- **Stated goal**: Without omitting anything, retype the data that follows.

--- Start ---

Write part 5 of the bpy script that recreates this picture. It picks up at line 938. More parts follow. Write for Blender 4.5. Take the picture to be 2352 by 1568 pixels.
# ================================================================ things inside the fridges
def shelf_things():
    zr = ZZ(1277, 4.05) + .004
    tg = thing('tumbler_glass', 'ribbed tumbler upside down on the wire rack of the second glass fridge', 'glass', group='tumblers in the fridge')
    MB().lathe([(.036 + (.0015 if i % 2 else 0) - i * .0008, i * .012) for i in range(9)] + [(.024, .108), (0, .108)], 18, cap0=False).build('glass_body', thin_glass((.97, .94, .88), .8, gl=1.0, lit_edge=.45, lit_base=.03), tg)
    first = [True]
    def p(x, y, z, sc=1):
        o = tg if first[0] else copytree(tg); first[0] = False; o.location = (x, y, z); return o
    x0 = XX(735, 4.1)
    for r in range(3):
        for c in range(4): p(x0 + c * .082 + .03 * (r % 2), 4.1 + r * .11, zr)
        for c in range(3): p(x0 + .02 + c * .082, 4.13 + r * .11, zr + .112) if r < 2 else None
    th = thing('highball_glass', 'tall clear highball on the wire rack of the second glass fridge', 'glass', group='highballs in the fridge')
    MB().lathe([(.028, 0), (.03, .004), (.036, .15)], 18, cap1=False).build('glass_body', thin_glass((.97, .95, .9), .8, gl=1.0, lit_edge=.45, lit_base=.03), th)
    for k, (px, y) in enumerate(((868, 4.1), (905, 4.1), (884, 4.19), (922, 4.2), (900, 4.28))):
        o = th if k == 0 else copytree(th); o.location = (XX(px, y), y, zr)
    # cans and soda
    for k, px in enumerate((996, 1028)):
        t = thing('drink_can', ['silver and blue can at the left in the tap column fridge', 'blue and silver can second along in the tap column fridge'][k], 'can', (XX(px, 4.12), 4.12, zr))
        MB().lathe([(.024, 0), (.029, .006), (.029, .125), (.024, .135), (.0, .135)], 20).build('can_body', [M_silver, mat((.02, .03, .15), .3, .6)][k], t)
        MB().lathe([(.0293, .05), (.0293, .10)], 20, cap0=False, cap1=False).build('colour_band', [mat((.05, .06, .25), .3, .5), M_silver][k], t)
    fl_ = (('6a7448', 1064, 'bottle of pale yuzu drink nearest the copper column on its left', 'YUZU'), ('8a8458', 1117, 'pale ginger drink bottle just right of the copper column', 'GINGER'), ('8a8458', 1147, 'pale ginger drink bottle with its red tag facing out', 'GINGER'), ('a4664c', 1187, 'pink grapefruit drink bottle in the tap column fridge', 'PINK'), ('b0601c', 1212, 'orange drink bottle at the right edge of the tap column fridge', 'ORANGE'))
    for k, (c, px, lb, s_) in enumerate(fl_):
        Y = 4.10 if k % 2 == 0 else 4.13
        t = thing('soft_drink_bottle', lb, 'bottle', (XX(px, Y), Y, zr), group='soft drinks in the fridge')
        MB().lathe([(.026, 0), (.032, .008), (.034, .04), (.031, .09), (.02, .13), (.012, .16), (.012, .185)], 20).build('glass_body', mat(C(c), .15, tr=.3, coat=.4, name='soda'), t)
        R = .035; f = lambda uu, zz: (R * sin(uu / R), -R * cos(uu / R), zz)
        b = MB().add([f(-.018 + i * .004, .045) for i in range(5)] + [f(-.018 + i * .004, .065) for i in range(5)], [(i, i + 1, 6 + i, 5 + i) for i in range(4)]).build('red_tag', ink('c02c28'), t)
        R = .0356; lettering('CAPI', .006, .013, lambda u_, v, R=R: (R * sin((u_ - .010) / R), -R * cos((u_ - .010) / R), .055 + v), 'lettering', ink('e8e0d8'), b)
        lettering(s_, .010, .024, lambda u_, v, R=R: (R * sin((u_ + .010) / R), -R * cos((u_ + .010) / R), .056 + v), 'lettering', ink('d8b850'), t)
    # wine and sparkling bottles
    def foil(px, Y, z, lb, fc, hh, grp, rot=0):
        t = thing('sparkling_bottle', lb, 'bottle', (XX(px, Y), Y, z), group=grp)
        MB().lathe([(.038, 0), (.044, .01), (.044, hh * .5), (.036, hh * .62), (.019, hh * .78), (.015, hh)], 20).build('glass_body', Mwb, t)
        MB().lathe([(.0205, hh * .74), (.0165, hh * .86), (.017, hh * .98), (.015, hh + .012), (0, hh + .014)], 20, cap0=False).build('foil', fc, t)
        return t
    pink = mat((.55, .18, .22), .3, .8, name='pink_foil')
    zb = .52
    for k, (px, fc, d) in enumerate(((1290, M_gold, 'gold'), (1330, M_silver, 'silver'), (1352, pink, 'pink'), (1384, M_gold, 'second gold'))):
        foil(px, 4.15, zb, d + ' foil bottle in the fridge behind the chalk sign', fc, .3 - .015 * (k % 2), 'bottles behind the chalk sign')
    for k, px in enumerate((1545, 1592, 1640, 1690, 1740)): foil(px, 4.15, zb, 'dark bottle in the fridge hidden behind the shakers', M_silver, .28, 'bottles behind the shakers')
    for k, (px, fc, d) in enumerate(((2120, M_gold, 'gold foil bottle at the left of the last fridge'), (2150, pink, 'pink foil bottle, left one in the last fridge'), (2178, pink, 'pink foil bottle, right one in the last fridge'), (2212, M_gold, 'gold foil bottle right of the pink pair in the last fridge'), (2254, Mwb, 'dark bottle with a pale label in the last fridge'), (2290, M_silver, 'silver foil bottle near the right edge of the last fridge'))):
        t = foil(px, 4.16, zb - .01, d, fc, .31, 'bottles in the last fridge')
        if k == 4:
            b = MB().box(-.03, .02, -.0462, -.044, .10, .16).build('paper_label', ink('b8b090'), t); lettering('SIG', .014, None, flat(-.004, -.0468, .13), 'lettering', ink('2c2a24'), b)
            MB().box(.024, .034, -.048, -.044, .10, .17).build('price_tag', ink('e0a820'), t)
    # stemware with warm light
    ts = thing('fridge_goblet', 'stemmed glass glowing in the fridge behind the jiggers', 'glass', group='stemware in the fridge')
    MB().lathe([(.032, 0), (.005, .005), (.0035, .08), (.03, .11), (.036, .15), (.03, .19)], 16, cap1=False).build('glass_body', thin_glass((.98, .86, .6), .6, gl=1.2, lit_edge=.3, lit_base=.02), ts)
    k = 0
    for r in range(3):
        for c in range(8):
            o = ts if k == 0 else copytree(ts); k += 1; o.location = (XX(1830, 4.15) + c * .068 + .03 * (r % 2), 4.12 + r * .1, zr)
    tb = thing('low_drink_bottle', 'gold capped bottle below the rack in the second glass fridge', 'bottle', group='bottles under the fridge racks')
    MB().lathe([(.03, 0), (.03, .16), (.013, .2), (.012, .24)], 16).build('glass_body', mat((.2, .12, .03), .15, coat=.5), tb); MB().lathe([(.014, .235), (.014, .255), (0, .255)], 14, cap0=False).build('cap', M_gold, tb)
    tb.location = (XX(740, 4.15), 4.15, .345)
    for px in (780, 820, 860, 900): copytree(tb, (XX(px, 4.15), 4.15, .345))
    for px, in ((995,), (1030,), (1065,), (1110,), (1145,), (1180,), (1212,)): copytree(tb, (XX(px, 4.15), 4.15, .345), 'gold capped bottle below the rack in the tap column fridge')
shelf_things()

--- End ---

- **Result for this task**:
Write part 5 of the bpy script that recreates this picture. It picks up at line 938. More parts follow. Write for Blender 4.5. Take the picture to be 2352 by 1568 pixels.
# ================================================================ things inside the fridges
def shelf_things():
    zr = ZZ(1277, 4.05) + .004
    tg = thing('tumbler_glass', 'ribbed tumbler upside down on the wire rack of the second glass fridge', 'glass', group='tumblers in the fridge')
    MB().lathe([(.036 + (.0015 if i % 2 else 0) - i * .0008, i * .012) for i in range(9)] + [(.024, .108), (0, .108)], 18, cap0=False).build('glass_body', thin_glass((.97, .94, .88), .8, gl=1.0, lit_edge=.45, lit_base=.03), tg)
    first = [True]
    def p(x, y, z, sc=1):
        o = tg if first[0] else copytree(tg); first[0] = False; o.location = (x, y, z); return o
    x0 = XX(735, 4.1)
    for r in range(3):
        for c in range(4): p(x0 + c * .082 + .03 * (r % 2), 4.1 + r * .11, zr)
        for c in range(3): p(x0 + .02 + c * .082, 4.13 + r * .11, zr + .112) if r < 2 else None
    th = thing('highball_glass', 'tall clear highball on the wire rack of the second glass fridge', 'glass', group='highballs in the fridge')
    MB().lathe([(.028, 0), (.03, .004), (.036, .15)], 18, cap1=False).build('glass_body', thin_glass((.97, .95, .9), .8, gl=1.0, lit_edge=.45, lit_base=.03), th)
    for k, (px, y) in enumerate(((868, 4.1), (905, 4.1), (884, 4.19), (922, 4.2), (900, 4.28))):
        o = th if k == 0 else copytree(th); o.location = (XX(px, y), y, zr)
    # cans and soda
    for k, px in enumerate((996, 1028)):
        t = thing('drink_can', ['silver and blue can at the left in the tap column fridge', 'blue and silver can second along in the tap column fridge'][k], 'can', (XX(px, 4.12), 4.12, zr))
        MB().lathe([(.024, 0), (.029, .006), (.029, .125), (.024, .135), (.0, .135)], 20).build('can_body', [M_silver, mat((.02, .03, .15), .3, .6)][k], t)
        MB().lathe([(.0293, .05), (.0293, .10)], 20, cap0=False, cap1=False).build('colour_band', [mat((.05, .06, .25), .3, .5), M_silver][k], t)
    fl_ = (('6a7448', 1064, 'bottle of pale yuzu drink nearest the copper column on its left', 'YUZU'), ('8a8458', 1117, 'pale ginger drink bottle just right of the copper column', 'GINGER'), ('8a8458', 1147, 'pale ginger drink bottle with its red tag facing out', 'GINGER'), ('a4664c', 1187, 'pink grapefruit drink bottle in the tap column fridge', 'PINK'), ('b0601c', 1212, 'orange drink bottle at the right edge of the tap column fridge', 'ORANGE'))
    for k, (c, px, lb, s_) in enumerate(fl_):
        Y = 4.10 if k % 2 == 0 else 4.13
        t = thing('soft_drink_bottle', lb, 'bottle', (XX(px, Y), Y, zr), group='soft drinks in the fridge')
        MB().lathe([(.026, 0), (.032, .008), (.034, .04), (.031, .09), (.02, .13), (.012, .16), (.012, .185)], 20).build('glass_body', mat(C(c), .15, tr=.3, coat=.4, name='soda'), t)
        R = .035; f = lambda uu, zz: (R * sin(uu / R), -R * cos(uu / R), zz)
        b = MB().add([f(-.018 + i * .004, .045) for i in range(5)] + [f(-.018 + i * .004, .065) for i in range(5)], [(i, i + 1, 6 + i, 5 + i) for i in range(4)]).build('red_tag', ink('c02c28'), t)
        R = .0356; lettering('CAPI', .006, .013, lambda u_, v, R=R: (R * sin((u_ - .010) / R), -R * cos((u_ - .010) / R), .055 + v), 'lettering', ink('e8e0d8'), b)
        lettering(s_, .010, .024, lambda u_, v, R=R: (R * sin((u_ + .010) / R), -R * cos((u_ + .010) / R), .056 + v), 'lettering', ink('d8b850'), t)
    # wine and sparkling bottles
    def foil(px, Y, z, lb, fc, hh, grp, rot=0):
        t = thing('sparkling_bottle', lb, 'bottle', (XX(px, Y), Y, z), group=grp)
        MB().lathe([(.038, 0), (.044, .01), (.044, hh * .5), (.036, hh * .62), (.019, hh * .78), (.015, hh)], 20).build('glass_body', Mwb, t)
        MB().lathe([(.0205, hh * .74), (.0165, hh * .86), (.017, hh * .98), (.015, hh + .012), (0, hh + .014)], 20, cap0=False).build('foil', fc, t)
        return t
    pink = mat((.55, .18, .22), .3, .8, name='pink_foil')
    zb = .52
    for k, (px, fc, d) in enumerate(((1290, M_gold, 'gold'), (1330, M_silver, 'silver'), (1352, pink, 'pink'), (1384, M_gold, 'second gold'))):
        foil(px, 4.15, zb, d + ' foil bottle in the fridge behind the chalk sign', fc, .3 - .015 * (k % 2), 'bottles behind the chalk sign')
    for k, px in enumerate((1545, 1592, 1640, 1690, 1740)): foil(px, 4.15, zb, 'dark bottle in the fridge hidden behind the shakers', M_silver, .28, 'bottles behind the shakers')
    for k, (px, fc, d) in enumerate(((2120, M_gold, 'gold foil bottle at the left of the last fridge'), (2150, pink, 'pink foil bottle, left one in the last fridge'), (2178, pink, 'pink foil bottle, right one in the last fridge'), (2212, M_gold, 'gold foil bottle right of the pink pair in the last fridge'), (2254, Mwb, 'dark bottle with a pale label in the last fridge'), (2290, M_silver, 'silver foil bottle near the right edge of the last fridge'))):
        t = foil(px, 4.16, zb - .01, d, fc, .31, 'bottles in the last fridge')
        if k == 4:
            b = MB().box(-.03, .02, -.0462, -.044, .10, .16).build('paper_label', ink('b8b090'), t); lettering('SIG', .014, None, flat(-.004, -.0468, .13), 'lettering', ink('2c2a24'), b)
            MB().box(.024, .034, -.048, -.044, .10, .17).build('price_tag', ink('e0a820'), t)
    # stemware with warm light
    ts = thing('fridge_goblet', 'stemmed glass glowing in the fridge behind the jiggers', 'glass', group='stemware in the fridge')
    MB().lathe([(.032, 0), (.005, .005), (.0035, .08), (.03, .11), (.036, .15), (.03, .19)], 16, cap1=False).build('glass_body', thin_glass((.98, .86, .6), .6, gl=1.2, lit_edge=.3, lit_base=.02), ts)
    k = 0
    for r in range(3):
        for c in range(8):
            o = ts if k == 0 else copytree(ts); k += 1; o.location = (XX(1830, 4.15) + c * .068 + .03 * (r % 2), 4.12 + r * .1, zr)
    tb = thing('low_drink_bottle', 'gold capped bottle below the rack in the second glass fridge', 'bottle', group='bottles under the fridge racks')
    MB().lathe([(.03, 0), (.03, .16), (.013, .2), (.012, .24)], 16).build('glass_body', mat((.2, .12, .03), .15, coat=.5), tb); MB().lathe([(.014, .235), (.014, .255), (0, .255)], 14, cap0=False).build('cap', M_gold, tb)
    tb.location = (XX(740, 4.15), 4.15, .345)
    for px in (780, 820, 860, 900): copytree(tb, (XX(px, 4.15), 4.15, .345))
    for px, in ((995,), (1030,), (1065,), (1110,), (1145,), (1180,), (1212,)): copytree(tb, (XX(px, 4.15), 4.15, .345), 'gold capped bottle below the rack in the tap column fridge')
shelf_things()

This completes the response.